Friday 9 August 2019

FFS Friday - Get on with it

Happy Friday beautiful people. I hope you've all had a good week. If you haven't, the weekend is nearly here. 

Time for the latest episode of what's been getting my goat this week. Want to know? Let me tell you. 
This week I've been told by two kind, well meaning health professionals that I can't keep going like this and I need to take care of myself. 

You know what? I know that! But really, how am I supposed to look after myself? I do the best I can but certain things I can't change. I can't change Chai. I can't change Tigers job. I can't put the kids in school unless I want to send us all crazy. I can't get a babysitter because Chai is too anxious to stay with anyone. So please, tell me how I'm supposed to take care of myself?

I do the best I can but some days are just tough and that's the way it is. I figure I have two choices. I can sit around complaining about how tough life is or I can get on with it. I choose to get on with it. 

The other thing that helps me is I know this is only temporary. Whilst Chai is extremely difficult to deal with at the moment, it's not permanent. Nothing is. In time I'll get the right combination of treatment for Chai and life will get easier. That's what I focus on. This too shall pass.

It'd be great if, instead of telling people they need to look after themselves health professionals offered help or suggested appropriate support services? Almost anything would be better than telling someone they need to look after themselves. We all know that, it's not helpful.

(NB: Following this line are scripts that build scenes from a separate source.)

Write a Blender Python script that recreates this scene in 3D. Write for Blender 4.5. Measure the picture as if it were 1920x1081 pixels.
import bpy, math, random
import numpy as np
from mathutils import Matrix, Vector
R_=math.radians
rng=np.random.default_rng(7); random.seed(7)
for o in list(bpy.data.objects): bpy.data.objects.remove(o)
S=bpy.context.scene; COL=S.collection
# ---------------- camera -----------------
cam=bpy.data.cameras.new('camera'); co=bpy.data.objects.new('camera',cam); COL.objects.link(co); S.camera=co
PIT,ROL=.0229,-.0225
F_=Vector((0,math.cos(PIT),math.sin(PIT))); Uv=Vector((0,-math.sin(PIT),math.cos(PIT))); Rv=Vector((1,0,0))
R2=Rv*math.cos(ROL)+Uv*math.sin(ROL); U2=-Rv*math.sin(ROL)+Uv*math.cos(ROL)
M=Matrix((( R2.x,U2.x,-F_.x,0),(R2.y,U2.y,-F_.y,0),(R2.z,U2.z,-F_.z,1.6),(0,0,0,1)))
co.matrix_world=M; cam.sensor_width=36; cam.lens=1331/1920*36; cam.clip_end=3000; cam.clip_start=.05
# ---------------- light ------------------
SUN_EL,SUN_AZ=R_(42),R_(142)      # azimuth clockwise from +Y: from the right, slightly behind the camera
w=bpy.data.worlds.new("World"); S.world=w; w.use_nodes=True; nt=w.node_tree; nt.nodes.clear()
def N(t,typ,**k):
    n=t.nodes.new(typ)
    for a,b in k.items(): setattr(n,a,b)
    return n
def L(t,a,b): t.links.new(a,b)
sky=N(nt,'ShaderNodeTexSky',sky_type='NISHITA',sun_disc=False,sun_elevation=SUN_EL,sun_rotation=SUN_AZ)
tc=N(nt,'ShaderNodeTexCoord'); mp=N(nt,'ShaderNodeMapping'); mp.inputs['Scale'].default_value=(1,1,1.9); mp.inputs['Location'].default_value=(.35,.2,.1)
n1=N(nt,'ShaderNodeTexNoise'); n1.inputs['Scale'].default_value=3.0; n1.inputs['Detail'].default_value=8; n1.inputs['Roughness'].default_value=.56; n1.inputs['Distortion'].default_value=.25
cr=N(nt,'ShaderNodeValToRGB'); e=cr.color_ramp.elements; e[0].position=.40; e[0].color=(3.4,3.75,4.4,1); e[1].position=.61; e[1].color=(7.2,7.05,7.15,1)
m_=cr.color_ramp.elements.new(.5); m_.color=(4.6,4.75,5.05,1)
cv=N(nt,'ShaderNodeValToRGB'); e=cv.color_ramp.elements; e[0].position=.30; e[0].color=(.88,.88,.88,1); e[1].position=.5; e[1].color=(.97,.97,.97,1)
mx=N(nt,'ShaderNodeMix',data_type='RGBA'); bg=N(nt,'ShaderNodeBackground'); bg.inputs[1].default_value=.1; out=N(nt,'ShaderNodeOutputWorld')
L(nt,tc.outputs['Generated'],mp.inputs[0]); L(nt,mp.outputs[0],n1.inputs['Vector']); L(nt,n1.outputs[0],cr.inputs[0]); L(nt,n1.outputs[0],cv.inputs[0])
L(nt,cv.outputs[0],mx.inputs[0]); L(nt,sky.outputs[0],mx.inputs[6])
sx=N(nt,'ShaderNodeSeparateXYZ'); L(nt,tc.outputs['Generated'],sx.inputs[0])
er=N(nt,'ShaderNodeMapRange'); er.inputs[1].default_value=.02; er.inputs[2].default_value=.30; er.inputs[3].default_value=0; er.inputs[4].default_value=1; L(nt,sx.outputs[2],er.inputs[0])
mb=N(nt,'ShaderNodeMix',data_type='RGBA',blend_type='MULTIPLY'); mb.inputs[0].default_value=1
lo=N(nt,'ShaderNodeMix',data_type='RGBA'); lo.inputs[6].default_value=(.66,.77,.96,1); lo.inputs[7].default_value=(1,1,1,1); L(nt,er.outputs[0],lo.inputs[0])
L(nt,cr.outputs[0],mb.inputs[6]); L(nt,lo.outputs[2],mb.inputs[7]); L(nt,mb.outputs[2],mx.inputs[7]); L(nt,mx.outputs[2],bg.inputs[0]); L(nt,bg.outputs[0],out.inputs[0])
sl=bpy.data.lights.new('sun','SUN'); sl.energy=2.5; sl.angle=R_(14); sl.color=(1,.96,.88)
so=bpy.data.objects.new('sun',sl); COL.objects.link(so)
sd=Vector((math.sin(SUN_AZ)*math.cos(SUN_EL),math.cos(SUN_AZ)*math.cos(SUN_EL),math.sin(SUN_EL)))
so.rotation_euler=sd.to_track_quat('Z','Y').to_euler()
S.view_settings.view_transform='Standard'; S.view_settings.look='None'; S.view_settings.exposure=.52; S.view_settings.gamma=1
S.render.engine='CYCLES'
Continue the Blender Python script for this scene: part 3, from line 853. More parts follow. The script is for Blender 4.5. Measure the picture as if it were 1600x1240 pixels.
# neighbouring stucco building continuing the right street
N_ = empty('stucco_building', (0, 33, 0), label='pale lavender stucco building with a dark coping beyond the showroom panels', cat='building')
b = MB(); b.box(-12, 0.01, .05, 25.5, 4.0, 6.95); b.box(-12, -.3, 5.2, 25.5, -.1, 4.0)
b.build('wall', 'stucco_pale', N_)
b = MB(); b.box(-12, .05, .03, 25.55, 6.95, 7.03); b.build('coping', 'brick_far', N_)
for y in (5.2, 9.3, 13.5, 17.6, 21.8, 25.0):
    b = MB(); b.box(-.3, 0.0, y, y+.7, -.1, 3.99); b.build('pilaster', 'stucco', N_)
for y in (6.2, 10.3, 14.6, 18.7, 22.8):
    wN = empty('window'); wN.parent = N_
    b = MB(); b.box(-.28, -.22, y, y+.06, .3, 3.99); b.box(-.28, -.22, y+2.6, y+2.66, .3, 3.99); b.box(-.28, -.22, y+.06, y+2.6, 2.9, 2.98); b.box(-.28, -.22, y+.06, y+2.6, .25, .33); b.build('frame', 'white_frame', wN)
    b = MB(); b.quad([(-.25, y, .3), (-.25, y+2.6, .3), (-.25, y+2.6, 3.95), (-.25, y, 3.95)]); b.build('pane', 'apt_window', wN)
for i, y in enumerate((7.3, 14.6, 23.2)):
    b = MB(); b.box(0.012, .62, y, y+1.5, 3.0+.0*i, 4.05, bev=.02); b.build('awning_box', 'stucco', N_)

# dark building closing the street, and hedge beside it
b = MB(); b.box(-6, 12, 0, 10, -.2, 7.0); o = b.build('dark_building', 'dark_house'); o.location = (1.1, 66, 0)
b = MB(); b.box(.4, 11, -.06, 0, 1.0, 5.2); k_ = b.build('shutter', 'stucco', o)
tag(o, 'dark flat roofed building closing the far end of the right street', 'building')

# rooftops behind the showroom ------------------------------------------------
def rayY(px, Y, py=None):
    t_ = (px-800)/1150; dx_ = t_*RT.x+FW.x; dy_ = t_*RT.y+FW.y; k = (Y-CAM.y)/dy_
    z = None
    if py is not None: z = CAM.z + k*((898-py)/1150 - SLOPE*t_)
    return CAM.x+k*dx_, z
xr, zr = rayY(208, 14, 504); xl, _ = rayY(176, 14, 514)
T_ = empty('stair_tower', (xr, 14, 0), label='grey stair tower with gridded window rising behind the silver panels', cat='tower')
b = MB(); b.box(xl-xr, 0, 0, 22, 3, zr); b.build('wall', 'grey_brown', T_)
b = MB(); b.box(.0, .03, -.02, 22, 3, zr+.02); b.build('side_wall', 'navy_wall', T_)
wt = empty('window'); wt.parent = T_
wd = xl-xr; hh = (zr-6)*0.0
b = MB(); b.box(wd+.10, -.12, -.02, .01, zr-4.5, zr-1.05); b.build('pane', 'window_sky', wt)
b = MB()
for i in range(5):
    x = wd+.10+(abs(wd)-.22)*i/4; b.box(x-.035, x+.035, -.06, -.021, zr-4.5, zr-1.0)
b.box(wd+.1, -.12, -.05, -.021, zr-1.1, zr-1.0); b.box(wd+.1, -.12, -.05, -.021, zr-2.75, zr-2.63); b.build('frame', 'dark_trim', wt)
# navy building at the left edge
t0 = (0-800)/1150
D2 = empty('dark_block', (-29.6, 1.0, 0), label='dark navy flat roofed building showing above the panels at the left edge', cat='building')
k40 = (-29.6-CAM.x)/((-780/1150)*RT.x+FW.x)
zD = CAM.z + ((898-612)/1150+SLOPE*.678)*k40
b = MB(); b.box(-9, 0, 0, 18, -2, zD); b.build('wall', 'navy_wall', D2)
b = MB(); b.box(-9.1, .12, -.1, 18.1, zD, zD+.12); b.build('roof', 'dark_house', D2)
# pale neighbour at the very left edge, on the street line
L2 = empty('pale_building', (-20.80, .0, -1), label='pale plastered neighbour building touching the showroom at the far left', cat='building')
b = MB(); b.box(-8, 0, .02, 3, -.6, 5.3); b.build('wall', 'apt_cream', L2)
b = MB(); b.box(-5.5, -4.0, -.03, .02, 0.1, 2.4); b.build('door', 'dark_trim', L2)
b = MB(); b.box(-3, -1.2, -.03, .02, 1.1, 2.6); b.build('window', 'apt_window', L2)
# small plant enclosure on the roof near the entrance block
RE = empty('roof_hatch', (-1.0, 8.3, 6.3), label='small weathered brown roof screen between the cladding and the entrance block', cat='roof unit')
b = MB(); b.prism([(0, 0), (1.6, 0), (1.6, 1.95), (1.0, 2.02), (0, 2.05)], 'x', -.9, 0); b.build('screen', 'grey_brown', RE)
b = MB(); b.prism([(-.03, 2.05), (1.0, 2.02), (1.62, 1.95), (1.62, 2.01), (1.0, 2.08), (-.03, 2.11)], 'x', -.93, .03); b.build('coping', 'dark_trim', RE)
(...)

All of us can and do get through difficult things because the simple fact is we have no choice. Things happen and you deal with them. You might not deal with them well, it might be tough, messy and awful, but you still deal with them. 
You get up and you get through the day, go to bed and then get up and get through the next day. Some days you might not make it out of bed but you're still dealing with it and the next day you'll start again. 

Life is tough. It's ugly, it's messy and it's soul destroying. It's also beautiful, heart warming and wonderful. Whether we're having a great day or an awful day we all do our best. We get through the day and live to face another day.

So, what would I like people to say instead of you need to look after yourself? Here's a few suggestions:
You're amazing.
You're coping so well.
How can I help?
Here's some chocolate.
Would you and the kids like to meet at the park so we can chat whilst they play?
Can I take the boys to the park for a little while?
Here's a coffee.

Or any other kind, helpful words. Just not you need to look after yourself. That's not helpful.  

Truth be told most days I don't know how I survive. Most days I barely cope. That's my reality. But I have no choice. There aren't any other options. So I cope. As do we all.